- The Washington Times - Thursday, November 1, 2001

Mike Holmgren is a great example of being careful what you ask for because you might get it. The NFL's most successful coach during his seven seasons in Green Bay, Holmgren was itchy for the bigger challenge of running an organization. With Ron Wolf ensconced as the Packers' general manager, Holmgren had to look elsewhere.
So in January 1999, Holmgren took over as coach/GM of the Seattle Seahawks, who hadn't had a winning season since 1990. Holmgren remedied that right away, going 9-7 and winning the AFC West. But the Seahawks backed into the division title, losing five of their final six games, and were immediately bounced from the playoffs by visiting Miami.
That slide continued into last season as Seattle went 6-10, giving Holmgren his first losing record and prompting him to let quarterback Jon Kitna go and trade with Green Bay for the unproven Matt Hasselbeck. Previously Brett Favre's caddy, Hasselbeck is 1-3 as a starter he missed the victories over Jacksonville and Denver with a groin pull heading into Sunday's game at Washington.
Last week's loss to Miami left Holmgren 10-19 in his last 29 games. Those 19 losses are as many as Holmgren suffered during his final four seasons in Green Bay while winning 55 games, two NFC titles and a Super Bowl.
"Green Bay is as good a job as there is, but ever since I was a little bugger, I have pushed myself, and the next logical step was to run an organization," Holmgren said. "It's challenging. It's invigorating. You have the final say. It eliminates a lot of finger pointing. If I had known that Ron was going to leave (Wolf retired after last season, leaving the job to coach Mike Sherman, Holmgren's former assistant), it would have been a tougher decision. But I can't look back. I love it here. Seattle is a wonderful city. We'll have a brand-new stadium next year. Our team is turning around. Our [salary] cap is in order. We're one year behind the timetable in Green Bay."
Except that the Packers followed their 9-7 season in Holmgren's debut season of 1992 by winning playoff games in 1993 and 1994. At 3-3 in the third year of Holmgren's program, Seattle trails defending division champion Oakland by two games and surprising San Diego by a game and a half in the AFC West. Hasselbeck ranks 29th among the NFL's 31 starting quarterbacks with a 63.4 rating. The Seahawks have the 26th-ranked offense and are 22nd in scoring. During the 27-3 loss in the home opener to Philadelphia, the fans rode Hasselbeck so hard that Holmgren lashed out at them with obscenities afterwards.

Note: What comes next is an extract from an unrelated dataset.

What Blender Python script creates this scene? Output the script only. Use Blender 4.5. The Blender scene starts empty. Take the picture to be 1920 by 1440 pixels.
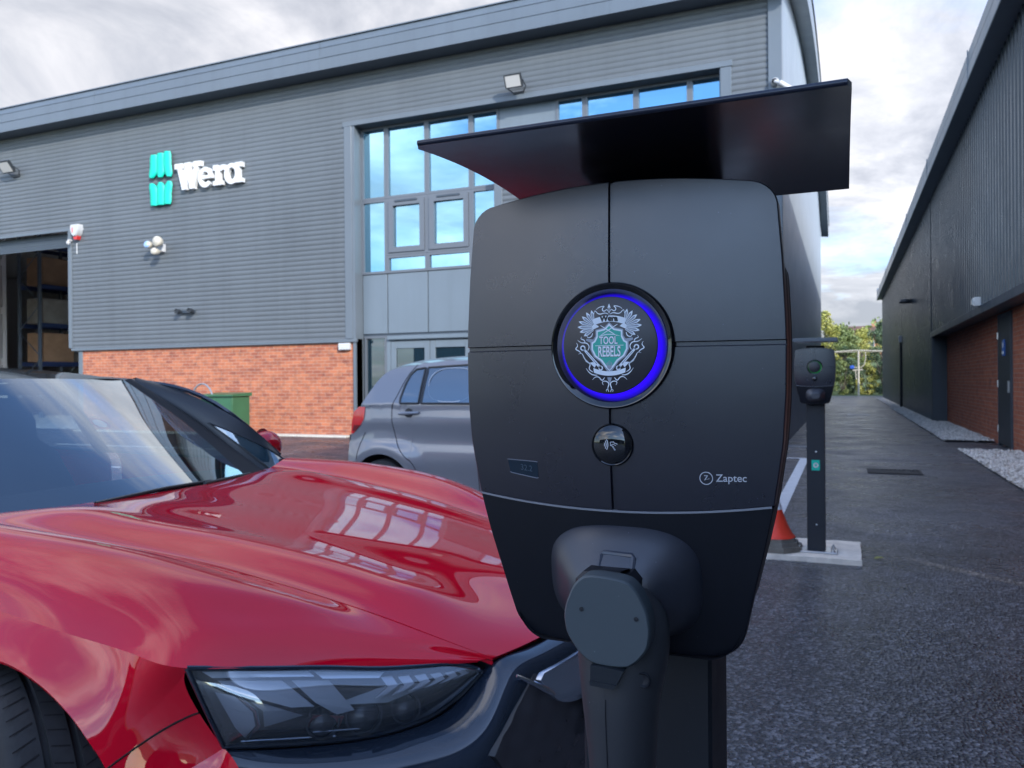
import bpy, bmesh, math, random
import numpy as np
from mathutils import Vector, Matrix
from mathutils.geometry import tessellate_polygon
random.seed(7)
SC = bpy.context.scene
COL = SC.collection
R = math.radians

# ---------------------------------------------------------------- camera
cam_data = bpy.data.cameras.new("Camera")
cam = bpy.data.objects.new("Camera", cam_data)
COL.objects.link(cam)
SC.camera = cam
H = 1.195
YAW, PITCH, ROLL = R(22.871), R(-0.143), R(-0.452)
F_PX = 1475.9
fwd = Vector((-math.sin(YAW)*math.cos(PITCH), math.cos(YAW)*math.cos(PITCH), math.sin(PITCH)))
rgt = Vector((math.cos(YAW), math.sin(YAW), 0))
upv = rgt.cross(fwd)
r2 = rgt*math.cos(ROLL) + upv*math.sin(ROLL)
u2 = r2.cross(fwd)
rot = Matrix((r2, u2, -fwd)).transposed()
cam.matrix_world = Matrix.Translation((0, 0, H)) @ rot.to_4x4()
cam_data.sensor_fit = 'HORIZONTAL'
cam_data.sensor_width = 36.0
cam_data.lens = F_PX/1920*36.0
cam_data.clip_start = 0.02
cam_data.clip_end = 2000
cam_data.dof.use_dof = True
cam_data.dof.focus_distance = 0.60
cam_data.dof.aperture_fstop = 22

# ---------------------------------------------------------------- sky and sun
SUN = Vector((1.15, -1.0, 0.72)).normalized()
SUN_EL = math.asin(SUN.z)
SUN_AZ = math.atan2(SUN.x, SUN.y)          # clockwise from +Y
world = bpy.data.worlds.new("World")
SC.world = world
world.use_nodes = True
wt = world.node_tree
for n in list(wt.nodes):
    wt.nodes.remove(n)
def wn(t, **k):
    n = wt.nodes.new(t)
    for a, b in k.items():
        setattr(n, a, b)
    return n
def wmath(op, a, b=None):
    n = wn('ShaderNodeMath', operation=op)
    for i, v in enumerate((a, b)):
        if v is None:
            continue
        if isinstance(v, (int, float)):
            n.inputs[i].default_value = v
        else:
            wt.links.new(v, n.inputs[i])
    return n.outputs[0]
sky = wn('ShaderNodeTexSky')
sky.sky_type = 'NISHITA'
sky.sun_disc = False
sky.sun_elevation = SUN_EL
sky.sun_rotation = SUN_AZ
sky.altitude = 50
sky.air_density = 1.0
sky.dust_density = 0.7
sky.ozone_density = 2.0
tc = wn('ShaderNodeTexCoord')
sep = wn('ShaderNodeSeparateXYZ')
wt.links.new(tc.outputs['Generated'], sep.inputs[0])
zz = wmath('ADD', wmath('MAXIMUM', sep.outputs[2], 0.0), 0.16)
cx = wmath('DIVIDE', sep.outputs[0], zz)
cy = wmath('DIVIDE', sep.outputs[1], zz)
cmb = wn('ShaderNodeCombineXYZ')
wt.links.new(cx, cmb.inputs[0]); wt.links.new(cy, cmb.inputs[1])
def wnoise(scale, detail, rough, loc, dist=0.0):
    mp = wn('ShaderNodeMapping'); mp.inputs['Location'].default_value = loc
    wt.links.new(cmb.outputs[0], mp.inputs[0])
    n = wn('ShaderNodeTexNoise'); n.inputs['Scale'].default_value = scale
    n.inputs['Detail'].default_value = detail; n.inputs['Roughness'].default_value = rough
    n.inputs['Distortion'].default_value = dist
    wt.links.new(mp.outputs[0], n.inputs['Vector'])
    return n.outputs['Fac']
def wramp(src, stops):
    r = wn('ShaderNodeValToRGB')
    el = r.color_ramp.elements
    el[0].position, el[0].color = stops[0]
    el[1].position, el[1].color = stops[-1]
    for p, c in stops[1:-1]:
        e = el.new(p); e.color = c
    wt.links.new(src, r.inputs[0])
    return r.outputs[0]
g1 = lambda v: (v, v, v, 1)
nz1 = wnoise(0.85, 10, 0.58, (3.1, 1.7, 0.4), 0.45)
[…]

"I got cranked up," Holmgren said. "[The fans] can say all they want about me. I thought it was unfair to get on one of our young players that early."
The fans expected that a quarterback hand-picked by Holmgren would quickly remind them of the passers he had worked with as San Francisco's offensive coordinator (Joe Montana and Steve Young) and in
Green Bay (Favre). Those quarterbacks have won six Super Bowls and are the top three passers in the all-time ratings.
"Some people might say it's pressure, but I look at it as a responsibility," said the 26-year-old Hasselbeck, who had thrown 29 NFL passes before this season. "A lot is riding on the fact that I can play, and I'm not going to let those guys down."
But after backup Trent Dilfer played well while Hasselbeck was hurt, Holmgren put his own kind of pressure on the young quarterback.
"I put it on Matt last week [that] unless he played better, I was going to make the change, and he responded beautifully [16-for-28, 230 yards, two touchdowns, no interceptions]," Holmgren said. "Matt has the physical tools to be very successful. His teammates respond to him. He's very competitive. He studies properly. He wants it badly."
Halfback Shaun Alexander, last year's top pick, has responded well to the starting role thrust upon him when veteran Ricky Watters was hurt, averaging 106 yards a game. And the four veterans tackles John Randle and Chad Eaton, linebacker Levon Kirkland and safety Marcus Robertson imported to improve a run defense that was the NFL's worst last year have been pivotal in raising Seattle to fifth in that category.
The problem is that by the time the young offense matures six of the 11 starters are in their first or second years as regulars the defense, which has six starters in their 30s, might be over the hill. But Holmgren said that's a worry for another day.